Angelo Vistoli -  p-subgroups of relative Brauer groups for transcendental extensions

I am going to report on joint work with Giulio Bresciani and Zinovy Reichstein. If k is  a field and M is a locally factorial variety over k with field of rational functions k(M), I will discuss the kernel K(M) of the pullback map on Brauer groups Br(k) \to Br(k(M)). It is known that K(M) is a torsion group with bounded exponent; however, it may be infinite. We prove a general bound on finite p-subgroups of K(M), which implies, in particular, that if M contains a subscheme X \subseteq M, which is proper over k, and such that \chi(X, O_X) = \pm 1, then K(M) is finite. This has applications to p-subgroups of groups of birational transformations of rationally connected varieties, which I will mention if I have any time left (this is unlikely to happen).

Cinzia Casagrande - Classifying Fano 4-folds with large Picard number

We will present some classification results for (smooth, complex) Fano 4-folds X with Picard number rho(X)>6. First of all, if rho(X)>9, then X is a product of del Pezzo surfaces; this is sharp, since we know one family of Fano 4-folds with rho(X)=9 that is not a product of surfaces. In the range rho(X)=7,8,9, we will explain some partial classification results, based on a detailed and explicit study of the geometry of X using birational geometry in the framework of the MMP. In particular, if rho(X)>6 and X has no small contractions, then either X is a product of surfaces, or rho(X)=7,8,9 and X is a blow-up of a cubic 4-fold along rho(X)-1 planes that intersect pairwise at a point.

Michael McQuillan - TBA

Short talks

Zhaoyang Liu - Morphisms between Grassmannians 

Tianzhi Yang - Field of moduli and arithmetic of quotient singularities

Federico Tufo - Homogeneous varieties approach to quiver zero loci Fano fourfolds

Thamarai Valli Venkatachalam - Classification of Q-Fano 3-folds

Friday

Lucia Caporaso - TBA 

Dan Abramovich - Resolution of singularities on foliated orbifolds

We resolve singularities of a subvariety X of a smooth variety Y endowed with a foliation F, through weighted blowups aligned with F. Stacks and logarithmic structures will feature prominently, yet explicitly and concretely, with examples, as befits the event. This is work with A. Belotto da Silva, M. Temkin and J. Włodarczyk. 

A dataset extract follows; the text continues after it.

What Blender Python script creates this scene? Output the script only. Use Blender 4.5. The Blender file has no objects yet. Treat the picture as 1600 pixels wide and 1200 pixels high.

Paola Frediani - Asymptotic directions in the moduli space of curves. 

I will report on a joint work with E. Colombo and G.P. Pirola, where we study asymptotic directions in the tangent bundle of the moduli space of curves of genus g, namely those tangent directions that are annihilated by the second fundamental form of the Torelli map. I will show that there exist examples of asymptotic directions for any g >3. I will present one main result saying that if the rank of a tangent direction at [C] (with respect to the infinitesimal deformation map) is less than the Clifford index of the curve C, then the tangent direction is not asymptotic. Finally I will determine all asymptotic directions of rank 1 and give an almost complete description of asymptotic directions of rank 2.